Evidence of new genocidal killings in Congo, showing mass graves, mutilated corpses and young children and adults with horrific machete wounds, emerged yesterday from amateur video footage shown to The Independent.

It is the first direct documentary evidence of ethnic massacres in former Zaire, now known as Democratic Republic of Congo, where war has raged almost continuously since 1994. The video was released at a time when Congo's leader, Laurent Kabila, is appearing before the UN Security Council in New York to discuss the Congo crisis.

The video footage was smuggled into Kenya by aid workers from the charity Christian Blind Mission. The videos document systematic attacks by the Lendu tribe against the Hema people in north-eastern Congo, an area controlled by troops from neighbouring Uganda, since last September. The charity's regional director, David MacAllister, said he took the risky decision to expose the atrocities because "we want to alert the world to clashes that have escalated into a major catastrophe" in Congo.
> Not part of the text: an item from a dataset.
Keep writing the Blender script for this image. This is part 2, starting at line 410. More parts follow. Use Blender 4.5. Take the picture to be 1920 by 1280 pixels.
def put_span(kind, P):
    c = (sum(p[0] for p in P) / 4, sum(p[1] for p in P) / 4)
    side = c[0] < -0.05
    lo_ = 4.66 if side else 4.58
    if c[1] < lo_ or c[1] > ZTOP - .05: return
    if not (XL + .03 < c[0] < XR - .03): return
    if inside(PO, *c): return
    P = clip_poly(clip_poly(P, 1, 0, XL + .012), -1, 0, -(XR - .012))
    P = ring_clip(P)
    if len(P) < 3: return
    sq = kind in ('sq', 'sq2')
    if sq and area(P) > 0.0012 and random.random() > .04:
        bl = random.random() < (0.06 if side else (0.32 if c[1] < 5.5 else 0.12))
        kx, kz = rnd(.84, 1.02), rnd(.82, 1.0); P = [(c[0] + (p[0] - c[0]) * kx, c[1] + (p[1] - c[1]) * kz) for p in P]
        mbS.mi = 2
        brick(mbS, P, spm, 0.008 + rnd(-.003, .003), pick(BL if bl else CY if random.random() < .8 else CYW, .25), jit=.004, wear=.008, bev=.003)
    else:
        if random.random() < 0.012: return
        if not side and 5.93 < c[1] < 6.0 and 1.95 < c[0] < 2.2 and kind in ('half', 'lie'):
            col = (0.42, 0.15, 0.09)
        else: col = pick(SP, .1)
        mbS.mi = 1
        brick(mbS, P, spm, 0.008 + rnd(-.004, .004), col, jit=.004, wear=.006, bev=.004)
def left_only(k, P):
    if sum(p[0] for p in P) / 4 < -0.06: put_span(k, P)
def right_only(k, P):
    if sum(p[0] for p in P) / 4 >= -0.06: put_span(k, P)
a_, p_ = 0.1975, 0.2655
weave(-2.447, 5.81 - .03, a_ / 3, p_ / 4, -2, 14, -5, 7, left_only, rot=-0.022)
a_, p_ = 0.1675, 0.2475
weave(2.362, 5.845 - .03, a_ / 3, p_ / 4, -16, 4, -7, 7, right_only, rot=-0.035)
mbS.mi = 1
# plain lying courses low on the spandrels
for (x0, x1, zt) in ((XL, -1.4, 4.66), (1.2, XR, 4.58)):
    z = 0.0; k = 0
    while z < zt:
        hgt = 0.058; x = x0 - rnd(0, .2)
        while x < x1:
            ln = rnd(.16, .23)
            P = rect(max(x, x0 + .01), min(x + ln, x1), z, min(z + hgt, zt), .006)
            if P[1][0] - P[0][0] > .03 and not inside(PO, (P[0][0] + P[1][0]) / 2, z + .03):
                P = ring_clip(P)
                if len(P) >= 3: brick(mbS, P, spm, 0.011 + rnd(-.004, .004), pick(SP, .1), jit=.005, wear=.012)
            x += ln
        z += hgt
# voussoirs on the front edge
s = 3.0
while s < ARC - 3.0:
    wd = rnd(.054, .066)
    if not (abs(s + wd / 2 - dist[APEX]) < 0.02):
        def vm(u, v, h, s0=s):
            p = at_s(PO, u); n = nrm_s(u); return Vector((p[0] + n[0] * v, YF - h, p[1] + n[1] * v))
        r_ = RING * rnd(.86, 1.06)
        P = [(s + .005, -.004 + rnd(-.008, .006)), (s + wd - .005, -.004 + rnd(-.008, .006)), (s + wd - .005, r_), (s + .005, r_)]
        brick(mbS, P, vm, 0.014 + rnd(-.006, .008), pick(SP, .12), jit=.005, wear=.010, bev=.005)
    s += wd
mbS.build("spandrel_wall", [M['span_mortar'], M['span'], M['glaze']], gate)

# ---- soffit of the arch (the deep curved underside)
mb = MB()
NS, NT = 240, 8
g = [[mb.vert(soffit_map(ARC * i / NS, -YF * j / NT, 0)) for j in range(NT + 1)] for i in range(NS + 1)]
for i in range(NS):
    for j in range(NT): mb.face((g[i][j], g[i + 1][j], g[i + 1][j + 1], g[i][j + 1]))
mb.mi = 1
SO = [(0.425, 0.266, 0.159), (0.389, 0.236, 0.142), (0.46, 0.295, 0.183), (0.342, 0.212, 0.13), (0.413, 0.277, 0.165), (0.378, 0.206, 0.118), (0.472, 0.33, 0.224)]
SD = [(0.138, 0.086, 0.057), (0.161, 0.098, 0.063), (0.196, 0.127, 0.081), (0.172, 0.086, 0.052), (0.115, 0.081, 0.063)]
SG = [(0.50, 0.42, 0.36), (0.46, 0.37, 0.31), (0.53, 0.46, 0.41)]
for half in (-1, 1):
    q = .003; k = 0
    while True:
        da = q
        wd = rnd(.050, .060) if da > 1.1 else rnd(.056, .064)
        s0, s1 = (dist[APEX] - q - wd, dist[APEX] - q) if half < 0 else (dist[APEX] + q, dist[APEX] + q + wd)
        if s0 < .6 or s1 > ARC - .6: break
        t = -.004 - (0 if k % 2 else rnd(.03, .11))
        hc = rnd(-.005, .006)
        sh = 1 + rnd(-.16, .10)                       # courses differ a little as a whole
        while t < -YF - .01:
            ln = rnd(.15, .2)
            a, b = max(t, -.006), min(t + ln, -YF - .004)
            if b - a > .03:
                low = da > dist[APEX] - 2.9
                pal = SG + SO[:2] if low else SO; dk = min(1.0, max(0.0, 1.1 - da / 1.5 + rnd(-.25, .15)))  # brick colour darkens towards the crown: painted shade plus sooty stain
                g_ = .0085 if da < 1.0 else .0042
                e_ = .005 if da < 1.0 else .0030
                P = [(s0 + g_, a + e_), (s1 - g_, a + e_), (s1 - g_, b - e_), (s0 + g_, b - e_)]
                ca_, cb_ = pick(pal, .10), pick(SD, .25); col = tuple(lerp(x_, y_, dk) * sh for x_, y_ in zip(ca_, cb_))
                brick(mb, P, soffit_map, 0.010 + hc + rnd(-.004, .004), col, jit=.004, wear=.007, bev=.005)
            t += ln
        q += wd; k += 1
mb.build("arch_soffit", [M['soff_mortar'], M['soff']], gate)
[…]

He said he feared a genocide could be under way, similar to that in neighbouring Rwanda, which caused up to 1 million deaths.

The video shows the killings - month by month - in 13 villages and towns in the rural Bunia area. Some 7,000 people may have been slaughtered, it is claimed.

The most recent footage, from 9 January, shows Blukwa town being attacked for the third time within 18 hours. About 40 bodies are shown stacked in a church room, with nurses trying to stitch gashes and severed limbs of survivors.